- Exercise requirements
Copy exactly the lines that run from the top of the listing to the line containing "R = math.radians", both ends included, and omit the pictures.

- Data shown
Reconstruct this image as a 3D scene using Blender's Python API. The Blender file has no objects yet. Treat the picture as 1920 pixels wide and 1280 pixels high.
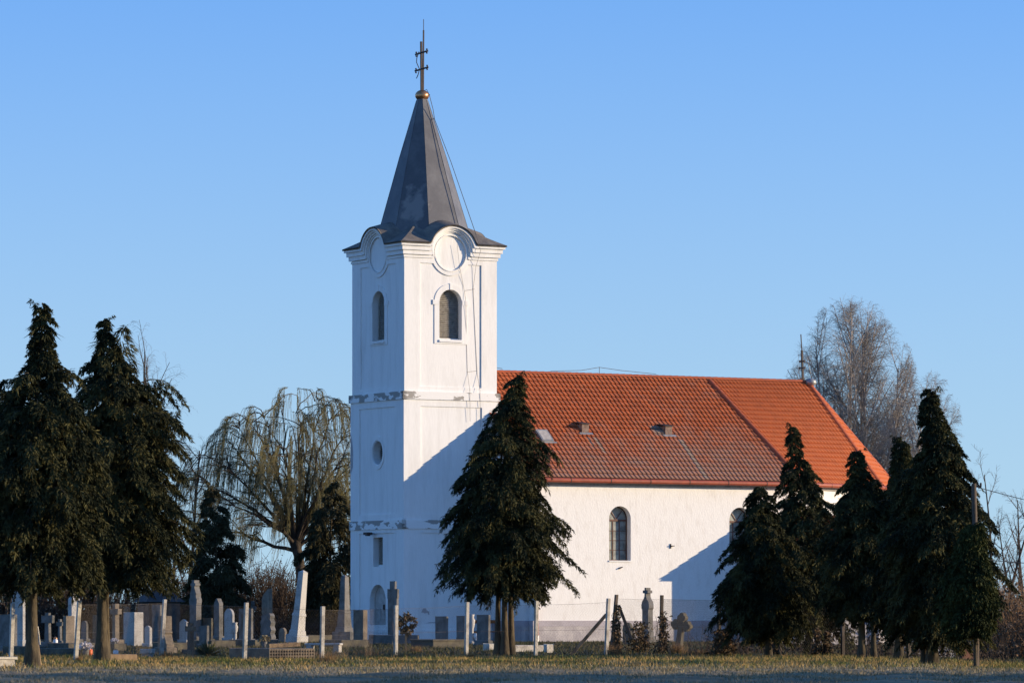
import bpy, bmesh, math, random
import numpy as np
from mathutils import Vector, Matrix
from mathutils.geometry import tessellate_polygon

S = bpy.context.scene
COL = S.collection
R = math.radians

# ---------------------------------------------------------------- camera
F, HY, EYE = 8400.0, 1160.0, 1.06          # focal length and horizon row in photo pixels, eye height
cam = bpy.data.cameras.new('camera')
cam.sensor_width = 36.0
cam.lens = F / 1920 * 36.0
cam.shift_y = (HY - 640) / 1920
cam.clip_start = 1.0
cam.clip_end = 9000.0
cam.dof.use_dof = True
cam.dof.focus_distance = 205.0
cam.dof.aperture_fstop = 8.0
camo = bpy.data.objects.new('camera', cam)
camo.location = (0, 0, EYE)
camo.rotation_euler = (R(90), 0, 0)
COL.objects.link(camo)
S.camera = camo

# ---------------------------------------------------------------- sky and sun
SUN_EL = R(10.4)
sv = Vector((0.999 * math.cos(SUN_EL), -0.035 * math.cos(SUN_EL), math.sin(SUN_EL)))
W = bpy.data.worlds.new('World')
S.world = W
W.use_nodes = True
wn = W.node_tree
bg = wn.nodes['Background']
def sky_node(ozone, dust, zk, z0):
    k = wn.nodes.new('ShaderNodeTexSky')
    k.sky_type = 'NISHITA'; k.sun_disc = False
    k.sun_elevation = SUN_EL; k.sun_rotation = R(92)
    k.altitude = 200; k.air_density = 1.0; k.dust_density = dust; k.ozone_density = ozone
    vm = wn.nodes.new('ShaderNodeVectorMath'); vm.operation = 'MULTIPLY'; vm.inputs[1].default_value = (1, 1, zk)
    va = wn.nodes.new('ShaderNodeVectorMath'); va.operation = 'ADD'; va.inputs[1].default_value = (0, 0, z0)
    vn = wn.nodes.new('ShaderNodeVectorMath'); vn.operation = 'NORMALIZE'
    wn.links.new(tc.outputs['Generated'], vm.inputs[0]); wn.links.new(vm.outputs[0], va.inputs[0])
    wn.links.new(va.outputs[0], vn.inputs[0]); wn.links.new(vn.outputs[0], k.inputs['Vector'])
    return k.outputs['Color']
tc = wn.nodes.new('ShaderNodeTexCoord')
deep = sky_node(5.6, 0.0, 1.2, .14)          # the clear blue above
pale = sky_node(1.0, 0.2, .5, .32)           # the whiter air low over the land
sz = wn.nodes.new('ShaderNodeSeparateXYZ'); wn.links.new(tc.outputs['Generated'], sz.inputs[0])
mr_ = wn.nodes.new('ShaderNodeMapRange'); mr_.interpolation_type = 'SMOOTHSTEP'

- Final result
Reconstruct this image as a 3D scene using Blender's Python API. The Blender file has no objects yet. Treat the picture as 1920 pixels wide and 1280 pixels high.
import bpy, bmesh, math, random
import numpy as np
from mathutils import Vector, Matrix
from mathutils.geometry import tessellate_polygon

S = bpy.context.scene
COL = S.collection
R = math.radians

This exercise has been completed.